It's 3:30 on Friday afternoon and spring break has officially begun. The mariachi band is practicing, but other than that, few students remain. Teachers are clearing out pretty quickly today too. I, however, am not leaving. The Personnel Committee is conducting interviews for next year, starting at 3:45 and we will be at school until almost 7:00.

I walk into the library, where we are interviewing and am surprised to see one of our eighth graders sitting at a computer. M turns around when she sees me.

"Dr. Wilcox, do you know how to spell Holocaust?"

I spell it for her.

"Yeah," she says, "that's how I spelled it. I found three definitions and I'm not sure which one is right." She reads the three definitions to me.
1. Great destruction resulting in the extensive loss of life, especially by fire.2.a. Holocaust The genocide of European Jews and other groups by the Nazis during World War II: b. A massive slaughter: 3. A sacrificial offering that is consumed entirely by flames.
"You're trying to find out about Hitler, and Germany, and the Jews, right?" I say, still not entirely sure where the conversation is going.

"Yeah" she says. "I never heard about that before," she says. "I never heard about the Holocaust.

"No?" I say, a little surprised that this smart, smart girl, one of our top eighth grade students, has somehow missed such an important event in history. "I think it's the second definition you want, then."

M continues. "And I don't think anyone else in my family did either. I think I'm the first person in my family to hear about the Holocaust."

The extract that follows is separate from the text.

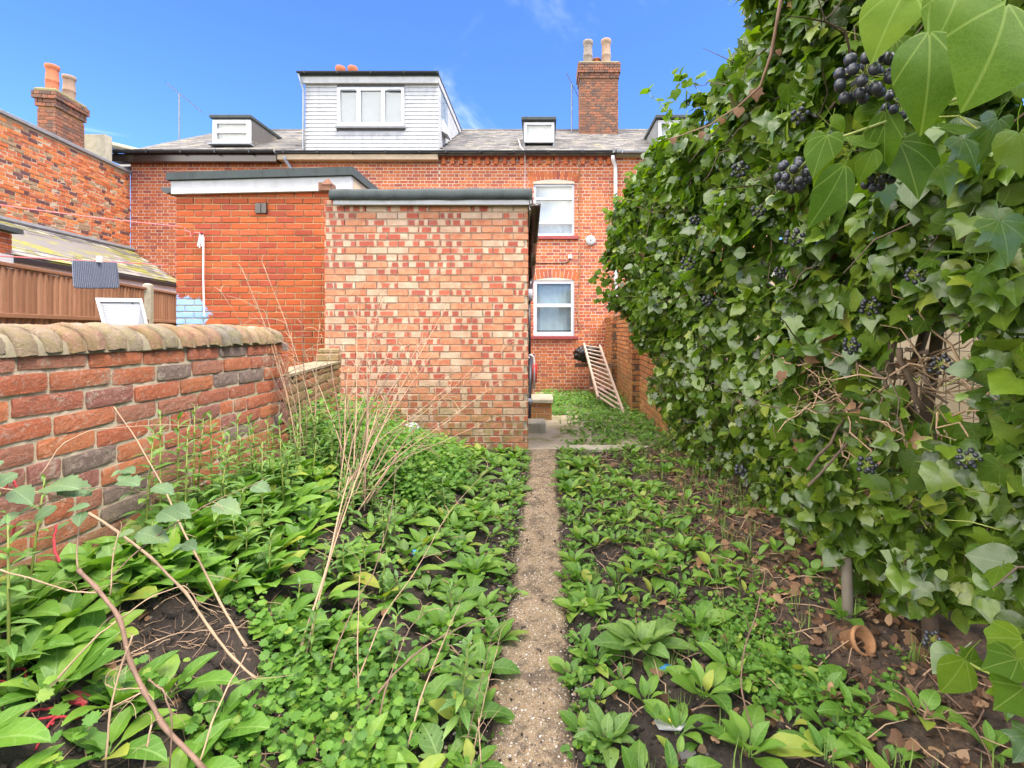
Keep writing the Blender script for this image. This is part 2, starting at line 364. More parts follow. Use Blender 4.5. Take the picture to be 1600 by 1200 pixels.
MAT['fence'] = wood_mat('fence_wood', (.46, .25, .14), (.32, .155, .085))
MAT['pale_glass'] = glass_mat('pale_glass', (.86, .90, .92))
MAT['grey_glass'] = glass_mat('grey_glass', (.75, .82, .86))
MAT['dark_glass'] = glass_mat('dark_glass', (.3, .34, .35))
MAT['curtain'] = simple('net_curtain', (.78, .70, .60), .9, .2, 4, .05)
MAT['room'] = simple('dark_room', (.05, .05, .05), .9, .2)
MAT['bag'] = simple('black_plastic', (.012, .012, .014), .22, .2, 10, .1)
MAT['twine'] = simple('red_twine', (.34, .02, .028), .8, .2, 40, .4, bscale=300)
MAT['pinkline'] = simple('pink_line', (.66, .18, .18), .7, .1, 20, .1)
MAT['cord'] = simple('white_cord', (.7, .62, .6), .8, .1, 20, .1)
MAT['metal'] = simple('galvanised_steel', (.15, .13, .10), .8, .5, 25, .3, dark=(.12, .08, .05))
MAT['wire'] = simple('rusty_wire', (.12, .10, .08), .7, .3, 30, .1)
MAT['bark'] = simple('ivy_bark', (.11, .075, .05), .9, .5, 30, .6)
MAT['dry'] = simple('dry_stem', (.40, .265, .16), .75, .45, 24, .25, dark=(.30, .19, .12), bscale=120)
MAT['drydark'] = simple('dark_dry_stem', (.22, .13, .085), .75, .4, 24, .25, bscale=120)
MAT['greenstem'] = simple('green_stem', (.22, .26, .045), .55, .3, 20, .1)
MAT['paleberry'] = simple('ivy_berry', (.022, .024, .032), .38, .35, 60, .08, dark=(.008, .008, .012))
MAT['ball'] = simple('grey_ball', (.40, .44, .47), .5, .4, 14, .1, dark=(.18, .2, .2))
MAT['blue'] = simple('blue_scrap', (.05, .30, .60), .4, .1, 20, .05)
MAT['yellow'] = simple('yellow_scrap', (.75, .55, .04), .5, .1, 20, .05)
MAT['panelwhite'] = simple('panel_white', (.22, .225, .235), .6, .15, 6, .05)
MAT['rug'] = simple('rug_base', (.045, .055, .075), .95, .3, 60, 1.0, bscale=200)
MAT['redpl'] = simple('red_plastic', (.5, .03, .03), .5, .1)
MAT['pinktub'] = simple('pink_tub', (.42, .20, .17), .6, .3)
def rug_mat():
    m, t = newmat('ribbed_rug'); pos = t.pos(); uv = t.n('ShaderNodeUVMap').outputs[0]
    s = t.n('ShaderNodeSeparateXYZ', {0: uv})
    rib = t.m('ABSOLUTE', t.m('SUBTRACT', t.m('FRACT', t.m('MULTIPLY', s.outputs[0], 26.0)), .5))
    c = t.mix(t.m('MULTIPLY', rib, 2.0), (.025, .032, .045), (.19, .21, .26))
    c = t.mix(t.m('MULTIPLY', t.step(t.noise(pos, 90, 3), .4, .65), .5), c, (.06, .07, .10))
    t.out(t.pr(c, .95, t.bump(rib, .8, .01))); return m
MAT['rug'] = rug_mat()
def soil_mat():
    m, t = newmat('soil'); pos = t.pos()
    n1 = t.noise(pos, 8, 6, .7); n2 = t.noise(pos, 70, 5, .75)
    c = t.mix(n1, (.022, .015, .011), (.070, .048, .035)); c = t.mix(t.step(n2, .52, .72), c, (.115, .08, .055))
    vo = t.n('ShaderNodeTexVoronoi', {'Vector': pos, 'Scale': 46.0}); vd = vo.outputs['Distance']; vc = vo.outputs['Color']
    keep = t.step(t.n('ShaderNodeSeparateColor', {0: vc}).outputs[0], .95, .96)
    c = t.mix(t.m('MULTIPLY', t.m('SUBTRACT', 1.0, t.step(vd, .22, .34)), keep), c, t.mix(t.n('ShaderNodeSeparateColor', {0: vc}).outputs[1], (.12, .09, .07), (.30, .26, .21)))
    xs = t.n('ShaderNodeSeparateXYZ', {0: pos}).outputs[0]
    far = t.m('MAXIMUM', t.step(xs, 2.0, 2.6), t.step(t.m('MULTIPLY', xs, -1.0), 2.2, 2.9))
    c = t.mix(t.m('MULTIPLY', far, .8), c, t.mix(n1, (.07, .11, .025), (.12, .14, .045)))
    br = t.m('MULTIPLY', t.step(xs, .75, 1.25), t.step(t.noise(pos, 14, 5, .7), .38, .62))
    c = t.mix(t.m('MULTIPLY', br, .75), c, (.16, .095, .055))
    h = t.m('ADD', n1, t.m('MULTIPLY', n2, .7))
    t.out(t.pr(c, .9, t.bump(h, 1.0, .03))); return m
MAT['soil'] = soil_mat()
def path_mat():
    m, t = newmat('exposed_aggregate'); pos = t.pos()
    c = t.mix(t.noise(pos, 7, 5, .65), (.20, .135, .072), (.35, .25, .145))
    hs = None
    for sc, th in ((150, .40), (85, .66), (260, .3)):
        vo = t.n('ShaderNodeTexVoronoi', {'Vector': pos, 'Scale': float(sc)}); vd = vo.outputs['Distance']
        sc3 = t.n('ShaderNodeSeparateColor', {0: vo.outputs['Color']})
        k = t.m('MULTIPLY', t.m('SUBTRACT', 1.0, t.step(vd, .30, .44)), t.step(sc3.outputs[0], th, th + .02))
        pc = t.ramp(sc3.outputs[1], [(0, (.12, .085, .06)), (.3, (.33, .22, .12)), (.6, (.42, .33, .22)), (.85, (.60, .53, .43)), (1, (.75, .72, .66))])
        c = t.mix(t.m('MULTIPLY', k, .85), c, pc)
        hh = t.m('MULTIPLY', t.m('SUBTRACT', 1.0, vd), k); hs = hh if hs is None else t.m('ADD', hs, hh)
    c = t.mix(t.m('MULTIPLY', t.step(t.noise(pos, 4, 6, .75), .52, .72), .5), c, (.10, .085, .035))
    c = t.mix(t.m('MULTIPLY', t.step(t.noise(pos, 9, 6, .8), .47, .60), .75), c, (.075, .052, .036))
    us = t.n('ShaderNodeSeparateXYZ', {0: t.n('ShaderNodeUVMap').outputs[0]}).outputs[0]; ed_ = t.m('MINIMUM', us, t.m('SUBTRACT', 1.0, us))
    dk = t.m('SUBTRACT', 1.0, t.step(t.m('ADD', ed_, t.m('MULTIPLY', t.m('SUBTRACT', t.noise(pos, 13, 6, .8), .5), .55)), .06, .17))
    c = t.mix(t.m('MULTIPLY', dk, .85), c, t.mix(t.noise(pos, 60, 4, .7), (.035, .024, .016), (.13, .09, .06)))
    t.out(t.pr(c, .85, t.bump(hs, .8, .006))); return m
MAT['path'] = path_mat()
def patio_mat():
    m, t = newmat('mossy_concrete'); pos = t.pos()
    c = t.mix(t.noise(pos, 3, 6, .7), (.27, .22, .15), (.42, .36, .26))
    c = t.mix(t.m('MULTIPLY', t.step(t.noise(pos, 2.2, 6, .75), .48, .62), .75), c, (.17, .17, .035))
    c = t.mix(t.m('MULTIPLY', t.step(t.noise(pos, 40, 4, .7), .55, .7), .4), c, (.10, .08, .05))
    t.out(t.pr(c, .9, t.bump(t.noise(pos, 50, 5, .7), .6, .01))); return m
MAT['patio'] = patio_mat()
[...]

I am surprised again. "You are?" I say.

"Yeah," she responds. "My dad and mom never finished high school. They don't know about stuff like this." Then she seems worried that I will think badly of her family. "But they are really smart," she says. "My dad is a really good mechanic. And my mom knows a lot about people. She's really good with people."

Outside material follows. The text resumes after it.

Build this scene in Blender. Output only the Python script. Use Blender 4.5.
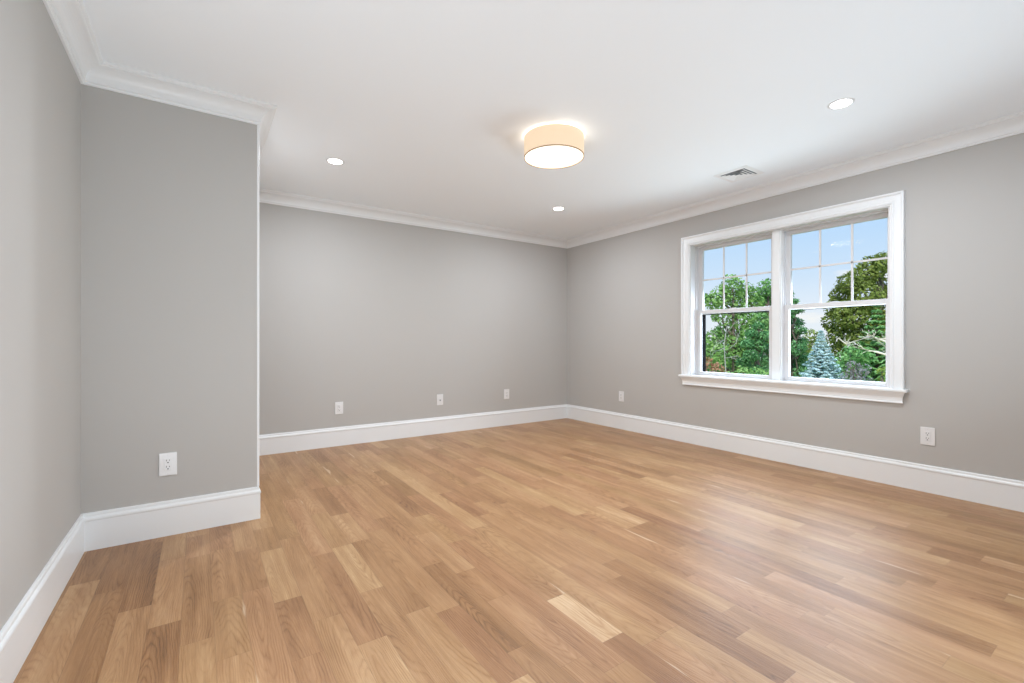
import bpy, bmesh, math, random
import numpy as np
from mathutils import Vector, Matrix, noise as mnoise

S = bpy.context.scene
COL = S.collection
PI = math.pi
for o in list(bpy.data.objects):
    bpy.data.objects.remove(o)

# ------------------------------------------------------------------ camera
XL, XE, XR = -0.489, 0.2847, 4.206       # left wall, closet corner, right wall
YN, YB, YR = 3.1156, 4.827, -2.3         # closet front, back wall, rear wall
HC = 2.44                                # ceiling
CH, PSI, F = 1.0478, 0.5974, 459.9       # camera height, yaw to the right, focal length in pixels
cam_d = bpy.data.cameras.new('camera')
cam_d.sensor_width = 36.0
cam_d.lens = F / 1024 * 36
cam_d.clip_start = 0.02
cam_d.shift_y = 0.48 / 1024
cam = bpy.data.objects.new('camera', cam_d)
cam.location = (0, 0, CH)
cam.rotation_euler = (PI / 2, 0, -PSI)
COL.objects.link(cam)
S.camera = cam

# ------------------------------------------------------------------ view, sky, sun, daylight, exposure
S.view_settings.view_transform = 'Standard'
S.view_settings.look = 'None'
S.view_settings.exposure = -0.07
S.view_settings.gamma = 1.0
S.view_settings.use_curve_mapping = False
try:
    S.cycles.use_denoising = True
    S.cycles.max_bounces = 14
    S.cycles.diffuse_bounces = 8
    S.cycles.transparent_max_bounces = 24
    S.cycles.sample_clamp_indirect = 8
    S.cycles.caustics_reflective = False
    S.cycles.caustics_refractive = False
except Exception:
    pass

W = bpy.data.worlds.new('sky')
S.world = W
W.use_nodes = True
nt = W.node_tree
nt.nodes.clear()
wo = nt.nodes.new('ShaderNodeOutputWorld')
bg = nt.nodes.new('ShaderNodeBackground')
tc = nt.nodes.new('ShaderNodeTexCoord')
sx = nt.nodes.new('ShaderNodeSeparateXYZ')
nt.links.new(tc.outputs['Generated'], sx.inputs[0])
rp = nt.nodes.new('ShaderNodeValToRGB')
cr = rp.color_ramp
cr.elements[0].position = 0.0
cr.elements[0].color = (0.90, 0.95, 1.0, 1)
cr.elements[1].position = 1.0
cr.elements[1].color = (0.30, 0.50, 0.95, 1)
for p_, c_ in ((0.06, (0.84, 0.92, 1.03, 1)), (0.13, (0.66, 0.83, 1.04, 1)), (0.20, (0.55, 0.77, 1.05, 1)), (0.4, (0.45, 0.66, 1.0, 1))):
    e = cr.elements.new(p_)
    e.color = c_
nt.links.new(sx.outputs['Z'], rp.inputs[0])
mp = nt.nodes.new('ShaderNodeMapping')
mp.inputs['Scale'].default_value = (5.0, 5.0, 16.0)
mp.inputs['Location'].default_value = (0.4, 0.15, 0.35)
nt.links.new(tc.outputs['Generated'], mp.inputs[0])
cn = nt.nodes.new('ShaderNodeTexNoise')
cn.inputs['Scale'].default_value = 1.6
cn.inputs['Detail'].default_value = 6
nt.links.new(mp.outputs[0], cn.inputs['Vector'])
crp = nt.nodes.new('ShaderNodeValToRGB')
crp.color_ramp.elements[0].position = 0.60
crp.color_ramp.elements[1].position = 0.72
nt.links.new(cn.outputs[0], crp.inputs[0])
cm = nt.nodes.new('ShaderNodeMix')
cm.data_type = 'RGBA'
nt.links.new(crp.outputs[0], cm.inputs[0])
nt.links.new(rp.outputs[0], cm.inputs[6])
cm.inputs[7].default_value = (1.0, 1.0, 1.0, 1)
nt.links.new(cm.outputs[2], bg.inputs['Color'])
# the sky brightens with height above the tree line
sm = nt.nodes.new('ShaderNodeMapRange')
sm.interpolation_type = 'SMOOTHSTEP'
sm.inputs['From Min'].default_value = 0.25
sm.inputs['From Max'].default_value = 0.60
sm.inputs['To Min'].default_value = 1.0
sm.inputs['To Max'].default_value = 3.0
nt.links.new(sx.outputs['Z'], sm.inputs['Value'])
nt.links.new(sm.outputs[0], bg.inputs['Strength'])
nt.links.new(bg.outputs[0], wo.inputs[0])


def add_light(name, kind, loc, rot, energy, color, **kw):
    d = bpy.data.lights.new(name, kind)
    d.energy = energy
    d.color = color
    for k, v in kw.items():
        setattr(d, k, v)
    o = bpy.data.objects.new(name, d)
    o.location = loc
    o.rotation_euler = rot
    COL.objects.link(o)
    return o


# sun stands behind the house and lights the garden on the window side
sun = add_light('sun', 'SUN', (0, 0, 20), (0, 0, 0), 3.5, (1.0, 0.95, 0.84), angle=0.02)
sun.rotation_euler = Vector((0.62, 0.30, -0.72)).to_track_quat('-Z', 'Y').to_euler()
# daylight of sky and sunlit garden falling in through the window opening
day = add_light('window_daylight', 'AREA', (XR + 0.215, 2.067, 1.13), (0, 0, 0), 38.0, (0.76, 0.86, 1.0),
                shape='RECTANGLE', size=0.82, size_y=1.66)
day.rotation_euler = (0, PI / 2, 0)
day.data.specular_factor = 0.15
# two unseen fill lights, added outside the frame to brighten the ceiling
fl = add_light('added_fill_light', 'AREA', (-0.3, 1.0, 0.3), (0, 0, 0), 29.5, (0.84, 0.925, 1.0), shape='DISK', size=0.9)
fl.rotation_euler = Vector((0.60, 0.30, 0.74)).to_track_quat('-Z', 'Y').to_euler()
fl2 = add_light('added_fill_light', 'AREA', (2.6, -0.1, 0.3), (0, 0, 0), 23.5, (0.72, 0.88, 1.0), shape='DISK', size=0.9)
fl2.rotation_euler = Vector((-0.32, 0.50, 0.81)).to_track_quat('-Z', 'Y').to_euler()


# ------------------------------------------------------------------ materials


def mat(name):
    m = bpy.data.materials.new(name)
    m.use_nodes = True
    return m, m.node_tree.nodes, m.node_tree.links, m.node_tree.nodes['Principled BSDF']


def plain(name, col, rough=0.5, spec=0.5, metal=0.0, bump=0.0, bscale=200, var=0.0):
    m, n, l, b = mat(name)
    b.inputs['Base Color'].default_value = (*col, 1)
    b.inputs['Roughness'].default_value = rough
    b.inputs['Specular IOR Level'].default_value = spec
    b.inputs['Metallic'].default_value = metal
    t = n.new('ShaderNodeTexCoord')
    nz = n.new('ShaderNodeTexNoise')
    nz.inputs['Scale'].default_value = bscale
    nz.inputs['Detail'].default_value = 3
    l.new(t.outputs['Object'], nz.inputs['Vector'])
    if bump:
        bp = n.new('ShaderNodeBump')
        bp.inputs['Strength'].default_value = bump
        bp.inputs['Distance'].default_value = 0.002
        l.new(nz.outputs[0], bp.inputs['Height'])
        l.new(bp.outputs[0], b.inputs['Normal'])
    if var:
        n2 = n.new('ShaderNodeTexNoise')
        n2.inputs['Scale'].default_value = 1.3
        l.new(t.outputs['Object'], n2.inputs['Vector'])
        h = n.new('ShaderNodeHueSaturation')
        h.inputs['Color'].default_value = (*col, 1)
        mr = n.new('ShaderNodeMapRange')
        mr.inputs['To Min'].default_value = 1 - var
        mr.inputs['To Max'].default_value = 1 + var
        l.new(n2.outputs[0], mr.inputs[0])
        l.new(mr.outputs[0], h.inputs['Value'])
        l.new(h.outputs[0], b.inputs['Base Color'])
    return m


def emit(name, col, strength):
    m, n, l, b = mat(name)
    b.inputs['Base Color'].default_value = (*col, 1)
    b.inputs['Emission Color'].default_value = (*col, 1)
    b.inputs['Emission Strength'].default_value = strength
    b.inputs['Roughness'].default_value = 0.6
    return m


M_wall = plain('greige_paint', (0.50, 0.49, 0.472), 0.75, 0.25, bump=0.08, bscale=350, var=0.01)
M_ceil = plain('ceiling_paint', (0.90, 0.945, 0.98), 0.9, 0.1, bump=0.05, bscale=300)
M_trim = plain('white_trim_paint', (0.835, 0.86, 0.875), 0.35, 0.45, bump=0.02, bscale=120)
M_sash = plain('white_sash_paint', (0.72, 0.72, 0.73), 0.4, 0.45, bump=0.02, bscale=120)
M_plate = plain('white_plastic', (0.78, 0.785, 0.79), 0.3, 0.5, bump=0.02, bscale=150)
M_dark = plain('dark_hole', (0.03, 0.03, 0.032), 0.6, 0.3, bump=0.02)
M_black = plain('black_screen_frame', (0.004, 0.004, 0.005), 0.9, 0.03, bump=0.02)
M_steel = plain('steel_screw', (0.7, 0.7, 0.7), 0.35, 0.5, metal=0.6, bump=0.02)
M_duct = plain('duct_metal', (0.16, 0.19, 0.22), 0.5, 0.4, bump=0.02)
M_vent = plain('vent_enamel', (0.86, 0.87, 0.88), 0.45, 0.4, bump=0.02)
M_lens = emit('downlight_lens', (1.0, 0.985, 0.96), 14.0)
M_diff = emit('lamp_diffuser', (1.0, 0.975, 0.90), 2.2)

# the diffuser glows brightest in the middle, under the lamps
n, l = M_diff.node_tree.nodes, M_diff.node_tree.links
b = n['Principled BSDF']
t_ = n.new('ShaderNodeTexCoord')
ln = n.new('ShaderNodeVectorMath')
ln.operation = 'LENGTH'
l.new(t_.outputs['Object'], ln.inputs[0])
dm = n.new('ShaderNodeMapRange')
dm.interpolation_type = 'SMOOTHSTEP'
dm.inputs['From Min'].default_value = 0.16
dm.inputs['From Max'].default_value = 0.245
dm.inputs['To Min'].default_value = 1.7
dm.inputs['To Max'].default_value = 0.85
l.new(ln.outputs['Value'], dm.inputs['Value'])
l.new(dm.outputs[0], b.inputs['Emission Strength'])
b.inputs['Emission Color'].default_value = (1.0, 0.94, 0.80, 1)
M_hem = plain('shade_hem', (0.50, 0.36, 0.22), 0.8, 0.2, bump=0.05)
# lamp shade: cream linen lit from inside
M_shade, n, l, b = mat('linen_shade')
b.inputs['Base Color'].default_value = (0.36, 0.30, 0.23, 1)
b.inputs['Roughness'].default_value = 0.9
t_ = n.new('ShaderNodeTexCoord')
wv = n.new('ShaderNodeTexWave')
wv.wave_type = 'BANDS'
wv.bands_direction = 'Z'
wv.inputs['Scale'].default_value = 90
wv.inputs['Distortion'].default_value = 2
l.new(t_.outputs['Object'], wv.inputs['Vector'])
bp = n.new('ShaderNodeBump')
bp.inputs['Strength'].default_value = 0.2
bp.inputs['Distance'].default_value = 0.001
l.new(wv.outputs[0], bp.inputs['Height'])
l.new(bp.outputs[0], b.inputs['Normal'])
b.inputs['Emission Color'].default_value = (1.0, 0.76, 0.52, 1)
b.inputs['Emission Strength'].default_value = 0.76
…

"There are all different kinds of smart," I say. "It sounds like your mom and dad really are smart people."

"There are a lot of websites for the Holocaust," M says, eyeing the really long list that has appeared on the screen. I look over her shoulder and see that the second or third one down is for the National Holocaust Museum.

"Try this one," I say. "I'm sure that will be a good resource."

"Did it really happen?" M asks. "Why do you think people would do that to each other?"

I tell her I don't know, that I am sometimes surprised by how people can be so incredibly cruel.

"But what did they do in those camp things? What were they? Did they just work?"

I try my best to explain, as simply as I can, in the two minutes I have, a little about concentration camps. That people were taken there against their will. Because of their religion. That sometimes others who helped the Jews were taken too. That all of their things were taken away. That the conditions were horrific- crowded, no beds, no food, no heat, families split up, etc. That many were killed. And that others died because of the conditions.

"And is it true that they killed people in the showers? Did they really do that?"

I think she is talking about gassing people. I try again to explain it.

My principal comes in on the end of the conversation, all ready to interview.  She stops long enough to give M a hug. "You doing ok?" she asks, completely unaware of the Holocaust discussion, and referring instead, to a difficult family situation that I have only heard rumors about.

I can tell that M is not quite done with her research. "Do you have a computer at home?" I ask.

"We don't have internet," she says.

I tell her she can go to the library and use the computers for free.

"I don't have a card," M says. "The computers were down when we went to get one. We have to go back again."

"Maybe you can do that over break," I say.

I head into the library to interview and M heads out the door.

And once again, the reality of life in an urban school completely breaks my heart. A smart kid. Bilingual. Good grades. Plenty smart enough to go to college. With a family who loves her.

And yet a kid who doesn't have an extensive pool of background knowledge. Or the resources to acquire it. That can't even get the system to work well enough to get a library card.

And I wonder, for about the millionth time, about this land of opportunity.